Turning the tape drive’s hardware compression circuitry on and sending packets of patterned data brought throughput up to 55MB per second on SuSE with a compression ratio of 1.86-to-1. On Windows 2000 Server we measured throughput at 48.9MB per second with a compression ratio of 1.87-to-1. These performance results easily placed the HP StorageWorks Ultrium 460 as the best-performing half-inch single-reel enterprise-grade cartridge drive.

Perhaps even more remarkable in their implication for real-world performance were the results measured when we tested our worst-case scenario: data compression turned on at the drive while it receives a stream of incompressible data. The most typical example of this comes when .gz or .zip files are included in a backup set. This event disrupts data flow and can cause a repositioning halt as the drive wastes its own internal cycles trying to compress the data. Typically, openBench Labs measures a drop in throughput of about 10% when streaming random data to the drive with compression on as compared to having no compression (i.e., native throughput).

On both of the Ultrium 1 drives tested by openBench Labs, an HP Ultrium 230 and a Seagate Viper 200, detection circuitry built into the drive signaled the drive to turn off compression and openBench Labs measured a drop of only .5% in throughput. On Ultrium 2 drives, all of the circuitry has been redesigned and separate ASICs are used for the interface, servo system, formatter, digital signal processor, and read/write pre-amplifiers. The result of all of this wizardry is no measurable loss in throughput during any of our tests sending incompressible data to the drive when compared to native uncompressed throughput.

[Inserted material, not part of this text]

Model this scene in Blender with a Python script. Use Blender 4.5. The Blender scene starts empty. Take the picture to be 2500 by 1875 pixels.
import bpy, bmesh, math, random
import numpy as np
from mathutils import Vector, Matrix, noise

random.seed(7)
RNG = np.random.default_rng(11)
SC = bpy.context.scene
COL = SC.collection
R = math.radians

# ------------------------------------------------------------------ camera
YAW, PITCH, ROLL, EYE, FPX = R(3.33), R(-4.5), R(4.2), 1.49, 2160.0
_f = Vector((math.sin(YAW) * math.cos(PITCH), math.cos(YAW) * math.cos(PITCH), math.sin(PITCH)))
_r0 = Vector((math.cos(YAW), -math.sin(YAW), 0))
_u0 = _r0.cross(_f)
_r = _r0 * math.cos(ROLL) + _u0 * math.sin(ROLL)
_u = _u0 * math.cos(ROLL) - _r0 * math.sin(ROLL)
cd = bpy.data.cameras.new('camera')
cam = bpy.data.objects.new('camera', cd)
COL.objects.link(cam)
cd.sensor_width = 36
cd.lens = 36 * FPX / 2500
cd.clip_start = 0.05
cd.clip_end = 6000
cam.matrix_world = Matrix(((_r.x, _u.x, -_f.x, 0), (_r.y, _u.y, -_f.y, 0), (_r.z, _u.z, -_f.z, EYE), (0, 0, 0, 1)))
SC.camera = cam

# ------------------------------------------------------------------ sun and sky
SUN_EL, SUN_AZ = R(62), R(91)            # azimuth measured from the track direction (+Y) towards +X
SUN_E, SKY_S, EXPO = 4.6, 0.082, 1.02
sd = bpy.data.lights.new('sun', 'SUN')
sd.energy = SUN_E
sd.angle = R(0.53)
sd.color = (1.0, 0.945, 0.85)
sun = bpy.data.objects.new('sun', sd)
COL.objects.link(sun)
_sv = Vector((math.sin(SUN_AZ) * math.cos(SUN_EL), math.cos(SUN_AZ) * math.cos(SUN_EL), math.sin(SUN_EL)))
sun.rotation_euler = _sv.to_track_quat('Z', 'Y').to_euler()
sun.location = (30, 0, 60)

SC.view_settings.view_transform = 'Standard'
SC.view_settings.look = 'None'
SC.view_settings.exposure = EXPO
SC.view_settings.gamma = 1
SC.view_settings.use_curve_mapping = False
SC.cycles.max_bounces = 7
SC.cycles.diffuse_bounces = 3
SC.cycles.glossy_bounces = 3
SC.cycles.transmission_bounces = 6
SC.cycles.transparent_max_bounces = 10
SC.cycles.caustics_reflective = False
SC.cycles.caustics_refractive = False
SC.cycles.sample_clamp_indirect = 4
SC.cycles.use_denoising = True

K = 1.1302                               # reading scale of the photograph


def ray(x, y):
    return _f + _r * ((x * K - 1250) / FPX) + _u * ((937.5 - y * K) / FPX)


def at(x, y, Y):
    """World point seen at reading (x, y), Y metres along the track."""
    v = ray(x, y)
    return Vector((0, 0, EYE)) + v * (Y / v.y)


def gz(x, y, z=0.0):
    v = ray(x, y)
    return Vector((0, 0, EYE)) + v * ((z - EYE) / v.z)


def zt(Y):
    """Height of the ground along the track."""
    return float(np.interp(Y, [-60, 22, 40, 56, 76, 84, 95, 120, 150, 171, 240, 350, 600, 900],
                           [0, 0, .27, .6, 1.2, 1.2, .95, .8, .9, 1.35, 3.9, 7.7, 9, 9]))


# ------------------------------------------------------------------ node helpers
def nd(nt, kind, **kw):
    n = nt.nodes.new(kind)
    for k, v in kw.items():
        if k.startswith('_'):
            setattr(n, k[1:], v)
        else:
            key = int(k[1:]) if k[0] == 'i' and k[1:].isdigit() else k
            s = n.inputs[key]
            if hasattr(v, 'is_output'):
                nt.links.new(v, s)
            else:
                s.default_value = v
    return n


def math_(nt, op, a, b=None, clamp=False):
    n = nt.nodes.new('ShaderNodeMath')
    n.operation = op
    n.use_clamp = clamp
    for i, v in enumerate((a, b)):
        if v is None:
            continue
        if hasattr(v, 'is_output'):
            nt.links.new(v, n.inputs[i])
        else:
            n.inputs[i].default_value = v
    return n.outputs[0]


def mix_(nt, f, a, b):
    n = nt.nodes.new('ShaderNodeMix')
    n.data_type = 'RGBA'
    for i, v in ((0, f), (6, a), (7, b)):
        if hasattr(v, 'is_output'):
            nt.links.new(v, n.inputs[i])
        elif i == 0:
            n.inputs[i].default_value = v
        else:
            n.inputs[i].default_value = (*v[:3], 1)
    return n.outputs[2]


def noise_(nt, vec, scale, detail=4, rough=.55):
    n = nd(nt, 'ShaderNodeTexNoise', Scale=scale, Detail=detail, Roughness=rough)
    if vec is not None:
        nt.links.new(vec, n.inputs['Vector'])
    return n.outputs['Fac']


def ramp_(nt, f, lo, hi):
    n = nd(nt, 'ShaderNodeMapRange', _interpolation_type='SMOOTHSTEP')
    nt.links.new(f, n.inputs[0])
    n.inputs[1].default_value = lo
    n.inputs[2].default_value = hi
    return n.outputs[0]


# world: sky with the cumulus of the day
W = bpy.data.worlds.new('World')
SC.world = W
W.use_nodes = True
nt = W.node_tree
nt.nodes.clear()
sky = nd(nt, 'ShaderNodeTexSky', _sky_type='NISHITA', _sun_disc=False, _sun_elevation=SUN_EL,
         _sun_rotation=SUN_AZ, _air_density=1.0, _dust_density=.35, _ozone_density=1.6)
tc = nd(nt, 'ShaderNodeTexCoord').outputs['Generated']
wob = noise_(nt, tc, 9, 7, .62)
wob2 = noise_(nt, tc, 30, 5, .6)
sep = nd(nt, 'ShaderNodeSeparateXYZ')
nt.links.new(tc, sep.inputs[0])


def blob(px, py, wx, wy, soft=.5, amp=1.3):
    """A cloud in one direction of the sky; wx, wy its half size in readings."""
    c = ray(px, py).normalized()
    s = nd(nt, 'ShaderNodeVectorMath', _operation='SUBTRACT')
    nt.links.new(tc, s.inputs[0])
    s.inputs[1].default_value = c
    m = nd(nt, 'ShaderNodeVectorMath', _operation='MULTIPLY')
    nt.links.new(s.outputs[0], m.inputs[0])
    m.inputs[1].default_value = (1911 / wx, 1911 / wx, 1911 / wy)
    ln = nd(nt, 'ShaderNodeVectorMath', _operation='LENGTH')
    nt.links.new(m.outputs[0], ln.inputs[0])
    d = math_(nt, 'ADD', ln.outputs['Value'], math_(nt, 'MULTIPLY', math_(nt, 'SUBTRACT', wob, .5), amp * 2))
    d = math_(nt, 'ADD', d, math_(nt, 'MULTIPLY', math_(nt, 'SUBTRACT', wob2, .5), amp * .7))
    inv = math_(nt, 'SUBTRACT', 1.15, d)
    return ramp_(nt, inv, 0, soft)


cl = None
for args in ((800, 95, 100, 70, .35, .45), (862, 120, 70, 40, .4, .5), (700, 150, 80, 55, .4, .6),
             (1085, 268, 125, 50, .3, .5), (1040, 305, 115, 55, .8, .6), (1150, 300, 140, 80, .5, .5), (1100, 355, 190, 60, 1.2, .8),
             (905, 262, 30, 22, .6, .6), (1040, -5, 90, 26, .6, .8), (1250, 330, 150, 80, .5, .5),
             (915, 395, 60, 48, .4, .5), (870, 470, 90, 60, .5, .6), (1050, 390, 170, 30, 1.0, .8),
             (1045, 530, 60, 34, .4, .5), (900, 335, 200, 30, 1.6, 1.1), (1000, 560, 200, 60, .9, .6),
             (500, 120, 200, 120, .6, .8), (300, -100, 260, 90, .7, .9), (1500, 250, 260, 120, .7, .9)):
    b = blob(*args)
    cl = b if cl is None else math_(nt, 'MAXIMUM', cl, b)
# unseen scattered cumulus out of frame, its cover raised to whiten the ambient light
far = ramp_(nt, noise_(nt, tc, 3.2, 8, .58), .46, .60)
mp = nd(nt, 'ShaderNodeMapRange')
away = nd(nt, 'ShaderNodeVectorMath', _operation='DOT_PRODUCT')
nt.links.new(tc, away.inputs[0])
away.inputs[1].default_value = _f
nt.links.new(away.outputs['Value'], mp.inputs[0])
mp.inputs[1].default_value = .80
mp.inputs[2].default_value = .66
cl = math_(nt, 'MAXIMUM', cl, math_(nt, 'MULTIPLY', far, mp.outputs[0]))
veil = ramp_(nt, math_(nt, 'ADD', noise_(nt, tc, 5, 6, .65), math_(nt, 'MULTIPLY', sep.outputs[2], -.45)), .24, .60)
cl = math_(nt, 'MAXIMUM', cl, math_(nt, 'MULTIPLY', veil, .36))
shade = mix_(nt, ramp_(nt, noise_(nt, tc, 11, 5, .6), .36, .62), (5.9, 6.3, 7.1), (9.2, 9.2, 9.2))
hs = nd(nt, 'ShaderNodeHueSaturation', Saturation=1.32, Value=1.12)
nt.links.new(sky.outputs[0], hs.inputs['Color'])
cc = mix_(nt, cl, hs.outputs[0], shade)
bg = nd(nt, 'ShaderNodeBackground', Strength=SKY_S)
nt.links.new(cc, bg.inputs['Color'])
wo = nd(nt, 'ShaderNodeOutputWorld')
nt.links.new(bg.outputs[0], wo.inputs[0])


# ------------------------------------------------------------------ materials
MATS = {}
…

For a final test, we ran the Ultrium 460 on Linux with an Ultrium 1 formatted tape cartridge. We measured uncompressed native throughput to be 19.9MB per second as compared to 14.2MB per second using the Seagate Viper 200. With hardware compression on and streaming a compressible data flow, we measured throughput rates of 37.9MB per second on the Ultrium 460 and 28.7MB per second on the Viper 200.

 Divorced from the constraints of disk drive performance and software overhead, the HP StorageWorks Ultrium 460 sets a significant high-water mark for backup performance. Clearly, backing up data from single spindle drives to the Ultrium 460 will be sheer folly when it comes to performance. Nonetheless, as we have seen in numerous RAID performance tests, insuring a minimum 60MB per second throughput rate off of a RAID 5 stripe set is not that big of a challenge.

The interesting challenge will come for software. For the first time in a very long while, an off-the shelf commodity tape drive has high enough throughput levels that will not mask inefficiencies or unnecessary overhead in backup software packages.